Un financement sans exclusive

Bien que le programme Fihariana ne vise pas en particulier l’agriculture, les start-up agricoles ont une place de choix dans sa politique de financement. Le crédit à faible taux fait défaut dans toutes les branches d’activité, mais plus encore en agriculture. La surface agricole par tête s’amenuise, entraînant une crise des rendements.
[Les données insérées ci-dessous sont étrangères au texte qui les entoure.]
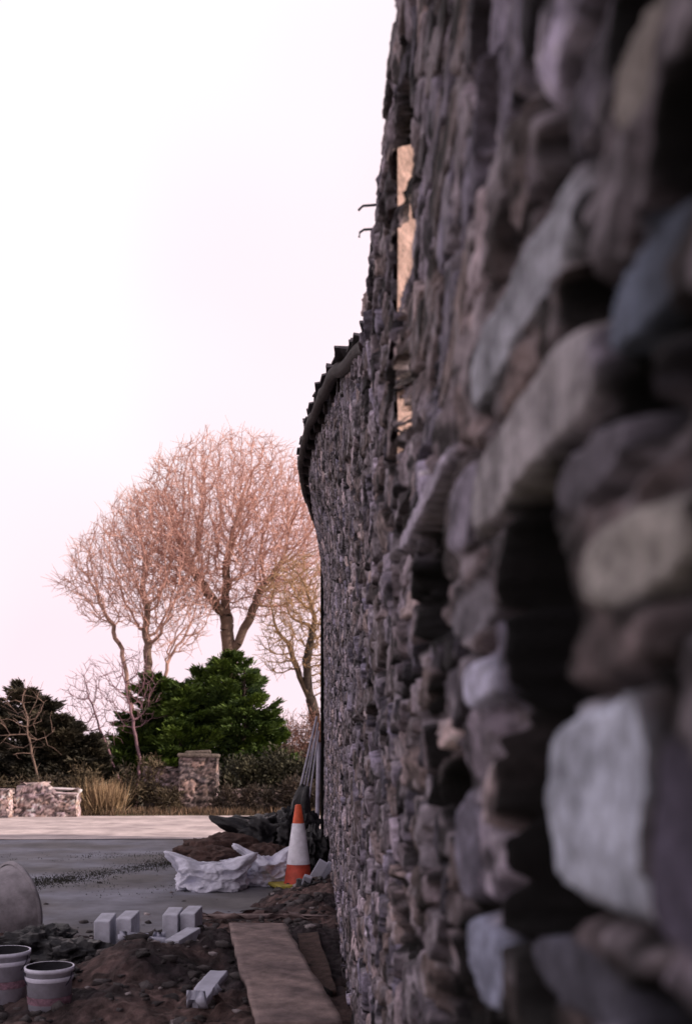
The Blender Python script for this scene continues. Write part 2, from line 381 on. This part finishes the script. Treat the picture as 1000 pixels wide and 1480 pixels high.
tree('bare_tree',[dict(p=[(-5.05,30.5,0),(-5.1,30.5,1.6),(-4.9,30.5,3.2),(-5.0,30.5,5.0)]),
                  dict(p=[(-5.1,30.5,1.6),(-5.5,30.4,3.0),(-5.75,30.4,4.6)],**{'from':7}),
                  dict(p=[(-5.1,30.5,1.6),(-4.7,30.6,2.6),(-4.35,30.6,4.4)],**{'from':7})],
     [(-5.0,30.5,7.3,1.8,1.5,2.3,2.8),(-6.1,30.3,6.8,1.4,1.3,1.6,1.3),(-4.2,30.5,6.2,1.3,1.2,1.9,1.4),(-7.0,30.3,6.6,.8,.6,.35,.25)],8000,9,dinf=2.0,expo=2.15)
tree('bare_tree',[dict(p=[(.38,27,0),(.28,27,1.6),(.0,27,2.9),(-.45,27,3.9),(-.6,27,4.4)]),
                  dict(p=[(.0,27,2.9),(-.1,27,3.9),(.1,27,4.9)],**{'from':13})],
     [(-.35,27,5.2,1.0,1.0,1.7,2),(-.9,27,4.2,.5,.6,.8,.8),(.3,27,4.4,.5,.8,1.4,1)],3600,13,dinf=1.6,dkill=.22,expo=1.9,tcol=(.06,.045,.035),wcol=(.38,.24,.13),tip=.009,twl=.3)
tree('bare_shrub',[dict(p=[(-4.6,25,0),(-4.9,25,1.0),(-5.3,25,2.0)]),dict(p=[(-4.4,25,0),(-4.3,25,1.2),(-4.5,25,2.4)])],
     [(-5.3,25,2.7,.9,.6,1.1,2),(-4.4,25,2.9,.6,.6,1.2,1)],900,17,dinf=1.6,dkill=.2,twl=.3,expo=2.3,tcol=(.16,.1,.12),wcol=(.26,.15,.17),tip=.007,twigs=2)
tree('bare_shrub',[dict(p=[(-6.3,23.2,0),(-6.35,23.2,1.0),(-6.6,23.2,2.0)])],
     [(-6.6,23.2,2.2,.8,.4,.9,2)],200,19,dinf=1.6,dkill=.22,twl=.3,expo=2.2,tcol=(.20,.15,.11),wcol=(.22,.15,.12),tip=.007,twigs=1)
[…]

Le Gouvernement malgache fonde ainsi de solides espoirs sur ce programme pour faire épanouir l’agrobusiness, de manière à :

  • améliorer la sécurité alimentaire ;
  • valoriser le conditionnement et la transformation agricole ;
  • renforcer les chaînes de valeur ;
  • concourir à l’équité territoriale en réduisant les clivages ville-campagne ;
  • favoriser une gestion responsable et durable des ressources naturelles.

Le programme Fihariana est un soutien à l’émergence de jeunes entreprises innovantes dans le domaine de l’agriculture, de l’élevage et de la pêche.

L’une des innovations capitales du programme Fihariana repose sur le fait qu’il ne fixe aucun seuil de chiffre d’affaires, intégrant ainsi les micro-entreprises exclues des systèmes financiers traditionnels. Le montant du prêt varie d’un seuil plancher de 50 € (200 000 Ar) à un plafond de 50 000 € (200 000 000 Ar). Les postulants peuvent solliciter :

  • soit un prêt compris entre 50 € et 750 € ;
  • soit un prêt compris entre 751 € et 50 000 €.

Le premier type de crédit s’adresse aux petits producteurs comme les familles paysannes. Le dossier de projet n’exige aucun business plan. Le second type de crédit, qui annonce un plafond ambitieux de 50 000 €, est destiné aux start-up ou entreprises agricoles à fort potentiel de croissance.

Privilégier l’agriculture de subsistance

Aussi surprenant que soit le prêt de 50 €, il a pour objectif de viser les acteurs condamnés à une activité de survie. L’agriculture de subsistance végète, comme l’indique un rapport récent de la Banque mondiale en 2019 : « La performance constamment médiocre du secteur agricole signifie que la majorité de la population ne ressent pas les retombées de la croissance économique, lit-on dans la publication. […] Le secteur agricole est limité par une faible productivité due à l’utilisation minimale de techniques agricoles modernes, au manque de connectivité aux marchés pour faciliter le transport des marchandises et à une grande vulnérabilité aux fluctuations climatiques. Le seuil minimum de 50 € en dit long sur la vision de l’État malgache : promouvoir une croissance privilégiant les plus démunis à travers la pleine participation des petits agriculteurs à l’économie de marché.

Offensive commerciale

Cette stratégie favorable aux plus pauvres s’accompagne d’une politique commerciale agressive. En effet, certains produits agricoles exportés par Madagascar ont acquis une bonne réputation à l’étranger. La crevette de l’île a obtenu le label rouge, tandis que sa vanille est jugée de meilleure qualité que celle des pays asiatiques. Le miel malgache a retrouvé la confiance de l’Union européenne, qui a mis fin à l’embargo décrété en 2011. Très prochainement, les produits d’élevage comme la viande seront admis sur le marché européen. Le crédit de catégorie supérieure (de 750 € à 50 000 €) peut être mis à profit par les jeunes start-up de l’agroindustrie voulant s’investir dans les filières porteuses. L’obtention de ce crédit important aidera ces dernières à rénover leur exploitation et leur ouvrira les portes de l’international.

Les start-up de l’agrobusiness doivent relever le défi de la qualité

Le crédit accordé par le programme Fihariana est sûrement utile mais non suffisant pour le décollage des start-up agricoles. La conquête des marchés extérieurs commande de relever plusieurs défis, dont la mise en conformité des produits aux normes internationales de qualité et d’hygiène. M. Tolotra, un gros apiculteur d’Antananarivo, se désole des exigences du marché : « les clients français ou belges acceptent d’acheter le litre à meilleur prix, mais ils refusent toute commande de moins de 500 l. De plus, les grands distributeurs font la fine bouche, martela-t-il. Ils réclament que le miel passe dans une miellerie agréée munie d’un extracteur en inox, un appareil qui coûte près de 1 750 € ».